* **INFORMATION PROVIDED**
===

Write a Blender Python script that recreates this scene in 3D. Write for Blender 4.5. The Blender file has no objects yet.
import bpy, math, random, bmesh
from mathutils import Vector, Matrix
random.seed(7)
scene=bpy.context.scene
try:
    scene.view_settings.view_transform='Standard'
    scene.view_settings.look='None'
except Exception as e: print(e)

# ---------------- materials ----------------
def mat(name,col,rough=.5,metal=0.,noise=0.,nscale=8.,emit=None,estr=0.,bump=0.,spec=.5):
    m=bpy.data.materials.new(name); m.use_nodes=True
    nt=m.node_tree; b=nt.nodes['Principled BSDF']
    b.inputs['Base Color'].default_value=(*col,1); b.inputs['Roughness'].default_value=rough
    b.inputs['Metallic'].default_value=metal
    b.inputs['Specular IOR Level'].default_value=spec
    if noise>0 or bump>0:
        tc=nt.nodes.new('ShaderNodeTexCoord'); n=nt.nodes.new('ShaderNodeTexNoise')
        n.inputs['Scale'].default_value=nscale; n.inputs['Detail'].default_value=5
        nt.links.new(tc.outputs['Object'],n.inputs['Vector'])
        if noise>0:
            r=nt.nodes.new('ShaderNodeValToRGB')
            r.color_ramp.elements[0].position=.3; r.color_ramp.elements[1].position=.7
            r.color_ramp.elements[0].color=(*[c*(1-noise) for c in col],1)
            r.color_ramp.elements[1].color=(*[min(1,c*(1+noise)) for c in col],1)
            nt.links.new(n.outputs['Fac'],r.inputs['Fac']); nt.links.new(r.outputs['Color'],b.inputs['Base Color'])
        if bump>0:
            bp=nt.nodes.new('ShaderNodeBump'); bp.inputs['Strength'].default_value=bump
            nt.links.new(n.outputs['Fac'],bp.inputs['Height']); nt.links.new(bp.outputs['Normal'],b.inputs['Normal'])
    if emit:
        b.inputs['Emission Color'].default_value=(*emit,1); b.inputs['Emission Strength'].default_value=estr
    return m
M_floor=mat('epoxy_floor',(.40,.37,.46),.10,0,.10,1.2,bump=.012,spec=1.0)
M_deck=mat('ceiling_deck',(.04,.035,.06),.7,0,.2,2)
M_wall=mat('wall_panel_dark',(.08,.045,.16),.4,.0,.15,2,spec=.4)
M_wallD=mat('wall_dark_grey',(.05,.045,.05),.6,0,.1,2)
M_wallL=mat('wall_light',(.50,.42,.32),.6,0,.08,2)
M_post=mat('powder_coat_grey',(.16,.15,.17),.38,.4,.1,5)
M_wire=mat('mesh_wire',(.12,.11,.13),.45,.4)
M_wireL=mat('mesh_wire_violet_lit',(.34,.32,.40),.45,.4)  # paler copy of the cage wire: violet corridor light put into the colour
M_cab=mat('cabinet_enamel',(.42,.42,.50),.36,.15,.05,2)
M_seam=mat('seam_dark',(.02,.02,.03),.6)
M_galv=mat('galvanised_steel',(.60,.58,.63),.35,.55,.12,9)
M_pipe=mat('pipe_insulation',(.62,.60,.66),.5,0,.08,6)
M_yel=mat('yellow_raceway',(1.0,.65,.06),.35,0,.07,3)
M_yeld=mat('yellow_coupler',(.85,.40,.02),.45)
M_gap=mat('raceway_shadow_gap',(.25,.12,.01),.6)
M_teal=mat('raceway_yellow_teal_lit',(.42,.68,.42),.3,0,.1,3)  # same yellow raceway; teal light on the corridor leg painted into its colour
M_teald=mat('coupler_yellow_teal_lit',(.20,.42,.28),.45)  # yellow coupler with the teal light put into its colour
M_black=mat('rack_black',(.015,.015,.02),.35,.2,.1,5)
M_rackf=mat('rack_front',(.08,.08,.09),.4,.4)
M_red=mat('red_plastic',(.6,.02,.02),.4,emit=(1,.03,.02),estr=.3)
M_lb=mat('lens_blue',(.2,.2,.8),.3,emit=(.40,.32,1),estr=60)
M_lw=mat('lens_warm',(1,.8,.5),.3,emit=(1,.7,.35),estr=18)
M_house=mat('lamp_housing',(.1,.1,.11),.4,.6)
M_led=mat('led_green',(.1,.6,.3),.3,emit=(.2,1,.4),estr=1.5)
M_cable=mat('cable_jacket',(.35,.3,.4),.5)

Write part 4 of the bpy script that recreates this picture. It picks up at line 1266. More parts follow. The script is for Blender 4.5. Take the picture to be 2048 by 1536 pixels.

===

* **OBJECTIVE**
Return only the lines spanning from the first line of the material through the line with "except Exception as e: print(e)", copied exactly, both ends kept.

* **TASK RESPONSE**
Write a Blender Python script that recreates this scene in 3D. Write for Blender 4.5. The Blender file has no objects yet.
import bpy, math, random, bmesh
from mathutils import Vector, Matrix
random.seed(7)
scene=bpy.context.scene
try:
    scene.view_settings.view_transform='Standard'
    scene.view_settings.look='None'
except Exception as e: print(e)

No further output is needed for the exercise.